▶ **Dataset section**
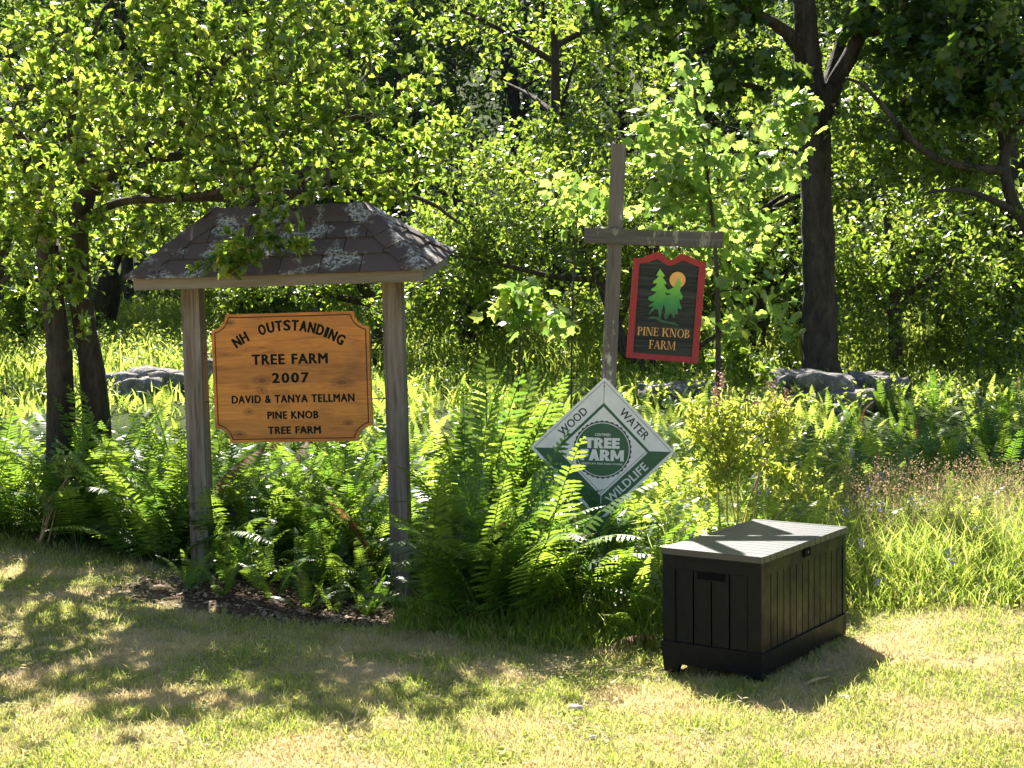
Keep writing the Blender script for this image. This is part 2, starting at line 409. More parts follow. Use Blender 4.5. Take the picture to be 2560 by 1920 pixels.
# ------------------------------------------------------------------ lettering tools
def text_bm(s, w_, h_, bold=0.0, ext=0.0015, space=1.0, word=1.0):
    """word as a mesh in x,z facing -y, fitted to width w_ and height h_ round the origin"""
    cu = bpy.data.curves.new('t', 'FONT'); cu.body = s; cu.offset = bold; cu.extrude = 0.05; cu.resolution_u = 3
    cu.space_character = space; cu.space_word = word; cu.offset = 0.0
    o = bpy.data.objects.new('t', cu); COL.objects.link(o)
    dg = bpy.context.evaluated_depsgraph_get(); me = bpy.data.meshes.new_from_object(o.evaluated_get(dg))
    bpy.data.objects.remove(o); bpy.data.curves.remove(cu)
    bm = bmesh.new(); bm.from_mesh(me); bpy.data.meshes.remove(me)
    c = np.array([v.co for v in bm.verts]); lo, hi = c.min(0), c.max(0)
    for v in bm.verts:
        x = (v.co.x - (lo[0] + hi[0]) / 2) * w_ / (hi[0] - lo[0]) if w_ else (v.co.x - (lo[0] + hi[0]) / 2) * h_ / (hi[1] - lo[1])
        z = (v.co.y - (lo[1] + hi[1]) / 2) * h_ / (hi[1] - lo[1])
        v.co = (x, -v.co.z / 0.05 * ext, z)
    if bold:                                                     # heavier strokes: copies shifted a little, each at its own depth
        me = bpy.data.meshes.new('t'); bm.to_mesh(me); d = bold * h_
        for i, (a, b) in enumerate(((1, 0), (-1, 0), (0, 1), (0, -1), (.7, .7), (-.7, .7), (.7, -.7), (-.7, -.7))):
            n0_ = len(bm.verts); bm.from_mesh(me); bm.verts.ensure_lookup_table()
            for v in bm.verts[n0_:]: v.co = (v.co.x + a * d, v.co.y + .00012 * (i + 1), v.co.z + b * d * .6)
        bpy.data.meshes.remove(me)
    return bm

def xf(bm, x=0, y=0, z=0, rot=0):
    """turn in the x,z plane (anticlockwise seen from the front) and move"""
    c, s = math.cos(rot), math.sin(rot)
    for v in bm.verts:
        a, b = v.co.x, v.co.z
        v.co = (a * c - b * s + x, v.co.y + y, a * s + b * c + z)
    return bm

def flat(pts, y0, y1):
    bm = bmesh.new(); prism(bm, pts, y0, y1); return bm

# ------------------------------------------------------------------ hard materials
M_POST = wood_mat('weathered_post', [(0.34, (0.030, 0.021, 0.014)), (0.46, (0.115, 0.092, 0.072)), (0.56, (0.18, 0.152, 0.126)), (0.7, (0.26, 0.23, 0.198))], 'z', 13, bumps=0.8)
M_FASCIA = wood_mat('weathered_fascia', [(0.25, (0.075, 0.062, 0.045)), (0.5, (0.17, 0.15, 0.12)), (0.8, (0.25, 0.225, 0.19))], 'x', 14)
M_FASCIAY = wood_mat('weathered_end_fascia', [(0.25, (0.075, 0.065, 0.05)), (0.5, (0.17, 0.155, 0.135)), (0.8, (0.25, 0.23, 0.2))], 'y', 14)
M_GREYPOST = wood_mat('lichened_post', [(0.25, (0.04, 0.036, 0.03)), (0.55, (0.12, 0.11, 0.095)), (0.8, (0.2, 0.19, 0.165))], 'z', 18, lichen=(0.42, 0.42, 0.34))
M_GREYBEAM = wood_mat('lichened_beam', [(0.25, (0.03, 0.028, 0.025)), (0.55, (0.09, 0.085, 0.075)), (0.8, (0.15, 0.145, 0.125))], 'x', 18, lichen=(0.22, 0.22, 0.17))
M_MOSS = plain('pale_moss', (0.42, 0.40, 0.24), 1.0, 0.1, 0.5, 60)
M_INK = plain('dark_green_paint', (0.005, 0.012, 0.008), 0.7, 0.12)
M_GROOVE = plain('groove_brown', (0.085, 0.022, 0.008), 0.6, 0.3)  # dark red-brown for the thin strip round the board
M_STEEL = plain('dark_steel', (0.09, 0.085, 0.08), 0.5, 0.5, 0.2, 30, 0.8)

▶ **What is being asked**
Would you reproduce the lines above, from the very first through the line containing "bm = bmesh.new(); prism(bm, pts, y0, y1);", exactly and without the pictures?

▶ **The result**
Keep writing the Blender script for this image. This is part 2, starting at line 409. More parts follow. Use Blender 4.5. Take the picture to be 2560 by 1920 pixels.
# ------------------------------------------------------------------ lettering tools
def text_bm(s, w_, h_, bold=0.0, ext=0.0015, space=1.0, word=1.0):
    """word as a mesh in x,z facing -y, fitted to width w_ and height h_ round the origin"""
    cu = bpy.data.curves.new('t', 'FONT'); cu.body = s; cu.offset = bold; cu.extrude = 0.05; cu.resolution_u = 3
    cu.space_character = space; cu.space_word = word; cu.offset = 0.0
    o = bpy.data.objects.new('t', cu); COL.objects.link(o)
    dg = bpy.context.evaluated_depsgraph_get(); me = bpy.data.meshes.new_from_object(o.evaluated_get(dg))
    bpy.data.objects.remove(o); bpy.data.curves.remove(cu)
    bm = bmesh.new(); bm.from_mesh(me); bpy.data.meshes.remove(me)
    c = np.array([v.co for v in bm.verts]); lo, hi = c.min(0), c.max(0)
    for v in bm.verts:
        x = (v.co.x - (lo[0] + hi[0]) / 2) * w_ / (hi[0] - lo[0]) if w_ else (v.co.x - (lo[0] + hi[0]) / 2) * h_ / (hi[1] - lo[1])
        z = (v.co.y - (lo[1] + hi[1]) / 2) * h_ / (hi[1] - lo[1])
        v.co = (x, -v.co.z / 0.05 * ext, z)
    if bold:                                                     # heavier strokes: copies shifted a little, each at its own depth
        me = bpy.data.meshes.new('t'); bm.to_mesh(me); d = bold * h_
        for i, (a, b) in enumerate(((1, 0), (-1, 0), (0, 1), (0, -1), (.7, .7), (-.7, .7), (.7, -.7), (-.7, -.7))):
            n0_ = len(bm.verts); bm.from_mesh(me); bm.verts.ensure_lookup_table()
            for v in bm.verts[n0_:]: v.co = (v.co.x + a * d, v.co.y + .00012 * (i + 1), v.co.z + b * d * .6)
        bpy.data.meshes.remove(me)
    return bm

def xf(bm, x=0, y=0, z=0, rot=0):
    """turn in the x,z plane (anticlockwise seen from the front) and move"""
    c, s = math.cos(rot), math.sin(rot)
    for v in bm.verts:
        a, b = v.co.x, v.co.z
        v.co = (a * c - b * s + x, v.co.y + y, a * s + b * c + z)
    return bm

def flat(pts, y0, y1):
    bm = bmesh.new(); prism(bm, pts, y0, y1); return bm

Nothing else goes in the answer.